═══ DATA LINES

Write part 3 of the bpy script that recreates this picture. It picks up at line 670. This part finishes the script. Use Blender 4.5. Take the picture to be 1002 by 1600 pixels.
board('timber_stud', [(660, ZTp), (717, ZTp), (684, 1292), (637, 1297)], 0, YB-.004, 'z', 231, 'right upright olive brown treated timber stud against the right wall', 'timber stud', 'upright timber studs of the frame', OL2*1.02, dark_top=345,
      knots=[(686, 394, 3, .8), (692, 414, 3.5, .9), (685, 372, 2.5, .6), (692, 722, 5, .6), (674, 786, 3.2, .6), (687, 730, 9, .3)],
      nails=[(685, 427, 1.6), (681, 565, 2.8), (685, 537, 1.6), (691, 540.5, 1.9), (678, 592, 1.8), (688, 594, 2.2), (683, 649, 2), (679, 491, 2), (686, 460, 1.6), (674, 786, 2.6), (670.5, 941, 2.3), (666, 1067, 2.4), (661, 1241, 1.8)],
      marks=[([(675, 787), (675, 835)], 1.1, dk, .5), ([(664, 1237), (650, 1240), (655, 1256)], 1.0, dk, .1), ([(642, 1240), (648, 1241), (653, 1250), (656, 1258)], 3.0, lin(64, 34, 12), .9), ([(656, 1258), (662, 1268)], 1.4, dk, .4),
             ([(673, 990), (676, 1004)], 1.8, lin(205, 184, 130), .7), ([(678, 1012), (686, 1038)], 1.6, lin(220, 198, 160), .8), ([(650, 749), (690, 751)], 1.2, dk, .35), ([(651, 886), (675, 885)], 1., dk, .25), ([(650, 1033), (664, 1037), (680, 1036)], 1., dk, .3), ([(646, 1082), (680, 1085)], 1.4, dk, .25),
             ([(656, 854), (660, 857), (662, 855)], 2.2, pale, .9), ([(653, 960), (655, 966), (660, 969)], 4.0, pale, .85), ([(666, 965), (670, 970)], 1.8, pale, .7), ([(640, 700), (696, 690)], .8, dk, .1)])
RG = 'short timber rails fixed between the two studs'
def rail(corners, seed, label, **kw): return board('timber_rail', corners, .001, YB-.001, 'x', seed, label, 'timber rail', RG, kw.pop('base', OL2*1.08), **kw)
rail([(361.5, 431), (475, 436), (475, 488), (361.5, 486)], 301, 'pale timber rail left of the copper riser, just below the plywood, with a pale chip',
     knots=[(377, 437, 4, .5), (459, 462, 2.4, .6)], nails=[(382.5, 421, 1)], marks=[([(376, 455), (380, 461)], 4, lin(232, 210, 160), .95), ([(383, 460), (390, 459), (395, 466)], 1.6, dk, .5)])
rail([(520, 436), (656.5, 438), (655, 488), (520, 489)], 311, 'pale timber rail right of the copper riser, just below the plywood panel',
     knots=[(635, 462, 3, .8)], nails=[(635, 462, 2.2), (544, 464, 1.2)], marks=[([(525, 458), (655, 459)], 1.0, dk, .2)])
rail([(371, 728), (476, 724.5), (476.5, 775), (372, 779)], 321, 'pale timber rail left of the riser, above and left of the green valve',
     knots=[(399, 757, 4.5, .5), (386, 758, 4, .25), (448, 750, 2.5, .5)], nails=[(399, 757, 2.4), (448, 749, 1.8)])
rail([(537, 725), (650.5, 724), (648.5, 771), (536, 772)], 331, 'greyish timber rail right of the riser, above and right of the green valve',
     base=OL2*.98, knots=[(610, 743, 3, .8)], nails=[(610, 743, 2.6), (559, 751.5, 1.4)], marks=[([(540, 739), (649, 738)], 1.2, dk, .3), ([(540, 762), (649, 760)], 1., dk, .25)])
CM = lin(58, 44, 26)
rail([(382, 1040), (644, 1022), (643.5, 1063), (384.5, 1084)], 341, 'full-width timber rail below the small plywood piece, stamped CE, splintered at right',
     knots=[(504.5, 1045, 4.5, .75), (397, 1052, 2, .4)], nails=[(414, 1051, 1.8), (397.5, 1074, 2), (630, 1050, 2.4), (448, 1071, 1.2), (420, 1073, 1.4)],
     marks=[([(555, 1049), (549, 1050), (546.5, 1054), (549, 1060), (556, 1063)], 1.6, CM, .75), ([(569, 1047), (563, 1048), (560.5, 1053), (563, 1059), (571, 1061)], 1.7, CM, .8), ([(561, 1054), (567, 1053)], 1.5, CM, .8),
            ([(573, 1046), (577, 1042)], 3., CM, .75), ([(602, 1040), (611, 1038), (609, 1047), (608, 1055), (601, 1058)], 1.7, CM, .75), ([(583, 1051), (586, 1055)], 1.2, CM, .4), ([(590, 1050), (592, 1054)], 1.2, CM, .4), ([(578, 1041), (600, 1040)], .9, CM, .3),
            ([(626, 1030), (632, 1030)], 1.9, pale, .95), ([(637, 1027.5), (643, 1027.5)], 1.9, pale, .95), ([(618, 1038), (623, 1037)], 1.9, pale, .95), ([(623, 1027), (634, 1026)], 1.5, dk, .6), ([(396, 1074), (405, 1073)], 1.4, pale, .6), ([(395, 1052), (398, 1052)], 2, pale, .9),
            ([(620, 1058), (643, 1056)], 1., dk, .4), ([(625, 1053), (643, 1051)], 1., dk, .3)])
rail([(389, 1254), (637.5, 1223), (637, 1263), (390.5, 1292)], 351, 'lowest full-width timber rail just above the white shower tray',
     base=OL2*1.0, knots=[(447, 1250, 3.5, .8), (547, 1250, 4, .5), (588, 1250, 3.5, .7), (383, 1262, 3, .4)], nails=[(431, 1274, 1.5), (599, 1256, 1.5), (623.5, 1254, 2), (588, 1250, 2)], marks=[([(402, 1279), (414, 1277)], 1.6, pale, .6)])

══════

> [WHAT YOU HAVE TO DO]:
Take the material above and return all of it exactly.

> [REPLY TO THE EXERCISE]:
Write part 3 of the bpy script that recreates this picture. It picks up at line 670. This part finishes the script. Use Blender 4.5. Take the picture to be 1002 by 1600 pixels.
board('timber_stud', [(660, ZTp), (717, ZTp), (684, 1292), (637, 1297)], 0, YB-.004, 'z', 231, 'right upright olive brown treated timber stud against the right wall', 'timber stud', 'upright timber studs of the frame', OL2*1.02, dark_top=345,
      knots=[(686, 394, 3, .8), (692, 414, 3.5, .9), (685, 372, 2.5, .6), (692, 722, 5, .6), (674, 786, 3.2, .6), (687, 730, 9, .3)],
      nails=[(685, 427, 1.6), (681, 565, 2.8), (685, 537, 1.6), (691, 540.5, 1.9), (678, 592, 1.8), (688, 594, 2.2), (683, 649, 2), (679, 491, 2), (686, 460, 1.6), (674, 786, 2.6), (670.5, 941, 2.3), (666, 1067, 2.4), (661, 1241, 1.8)],
      marks=[([(675, 787), (675, 835)], 1.1, dk, .5), ([(664, 1237), (650, 1240), (655, 1256)], 1.0, dk, .1), ([(642, 1240), (648, 1241), (653, 1250), (656, 1258)], 3.0, lin(64, 34, 12), .9), ([(656, 1258), (662, 1268)], 1.4, dk, .4),
             ([(673, 990), (676, 1004)], 1.8, lin(205, 184, 130), .7), ([(678, 1012), (686, 1038)], 1.6, lin(220, 198, 160), .8), ([(650, 749), (690, 751)], 1.2, dk, .35), ([(651, 886), (675, 885)], 1., dk, .25), ([(650, 1033), (664, 1037), (680, 1036)], 1., dk, .3), ([(646, 1082), (680, 1085)], 1.4, dk, .25),
             ([(656, 854), (660, 857), (662, 855)], 2.2, pale, .9), ([(653, 960), (655, 966), (660, 969)], 4.0, pale, .85), ([(666, 965), (670, 970)], 1.8, pale, .7), ([(640, 700), (696, 690)], .8, dk, .1)])
RG = 'short timber rails fixed between the two studs'
def rail(corners, seed, label, **kw): return board('timber_rail', corners, .001, YB-.001, 'x', seed, label, 'timber rail', RG, kw.pop('base', OL2*1.08), **kw)
rail([(361.5, 431), (475, 436), (475, 488), (361.5, 486)], 301, 'pale timber rail left of the copper riser, just below the plywood, with a pale chip',
     knots=[(377, 437, 4, .5), (459, 462, 2.4, .6)], nails=[(382.5, 421, 1)], marks=[([(376, 455), (380, 461)], 4, lin(232, 210, 160), .95), ([(383, 460), (390, 459), (395, 466)], 1.6, dk, .5)])
rail([(520, 436), (656.5, 438), (655, 488), (520, 489)], 311, 'pale timber rail right of the copper riser, just below the plywood panel',
     knots=[(635, 462, 3, .8)], nails=[(635, 462, 2.2), (544, 464, 1.2)], marks=[([(525, 458), (655, 459)], 1.0, dk, .2)])
rail([(371, 728), (476, 724.5), (476.5, 775), (372, 779)], 321, 'pale timber rail left of the riser, above and left of the green valve',
     knots=[(399, 757, 4.5, .5), (386, 758, 4, .25), (448, 750, 2.5, .5)], nails=[(399, 757, 2.4), (448, 749, 1.8)])
rail([(537, 725), (650.5, 724), (648.5, 771), (536, 772)], 331, 'greyish timber rail right of the riser, above and right of the green valve',
     base=OL2*.98, knots=[(610, 743, 3, .8)], nails=[(610, 743, 2.6), (559, 751.5, 1.4)], marks=[([(540, 739), (649, 738)], 1.2, dk, .3), ([(540, 762), (649, 760)], 1., dk, .25)])
CM = lin(58, 44, 26)
rail([(382, 1040), (644, 1022), (643.5, 1063), (384.5, 1084)], 341, 'full-width timber rail below the small plywood piece, stamped CE, splintered at right',
     knots=[(504.5, 1045, 4.5, .75), (397, 1052, 2, .4)], nails=[(414, 1051, 1.8), (397.5, 1074, 2), (630, 1050, 2.4), (448, 1071, 1.2), (420, 1073, 1.4)],
     marks=[([(555, 1049), (549, 1050), (546.5, 1054), (549, 1060), (556, 1063)], 1.6, CM, .75), ([(569, 1047), (563, 1048), (560.5, 1053), (563, 1059), (571, 1061)], 1.7, CM, .8), ([(561, 1054), (567, 1053)], 1.5, CM, .8),
            ([(573, 1046), (577, 1042)], 3., CM, .75), ([(602, 1040), (611, 1038), (609, 1047), (608, 1055), (601, 1058)], 1.7, CM, .75), ([(583, 1051), (586, 1055)], 1.2, CM, .4), ([(590, 1050), (592, 1054)], 1.2, CM, .4), ([(578, 1041), (600, 1040)], .9, CM, .3),
            ([(626, 1030), (632, 1030)], 1.9, pale, .95), ([(637, 1027.5), (643, 1027.5)], 1.9, pale, .95), ([(618, 1038), (623, 1037)], 1.9, pale, .95), ([(623, 1027), (634, 1026)], 1.5, dk, .6), ([(396, 1074), (405, 1073)], 1.4, pale, .6), ([(395, 1052), (398, 1052)], 2, pale, .9),
            ([(620, 1058), (643, 1056)], 1., dk, .4), ([(625, 1053), (643, 1051)], 1., dk, .3)])
rail([(389, 1254), (637.5, 1223), (637, 1263), (390.5, 1292)], 351, 'lowest full-width timber rail just above the white shower tray',
     base=OL2*1.0, knots=[(447, 1250, 3.5, .8), (547, 1250, 4, .5), (588, 1250, 3.5, .7), (383, 1262, 3, .4)], nails=[(431, 1274, 1.5), (599, 1256, 1.5), (623.5, 1254, 2), (588, 1250, 2)], marks=[([(402, 1279), (414, 1277)], 1.6, pale, .6)])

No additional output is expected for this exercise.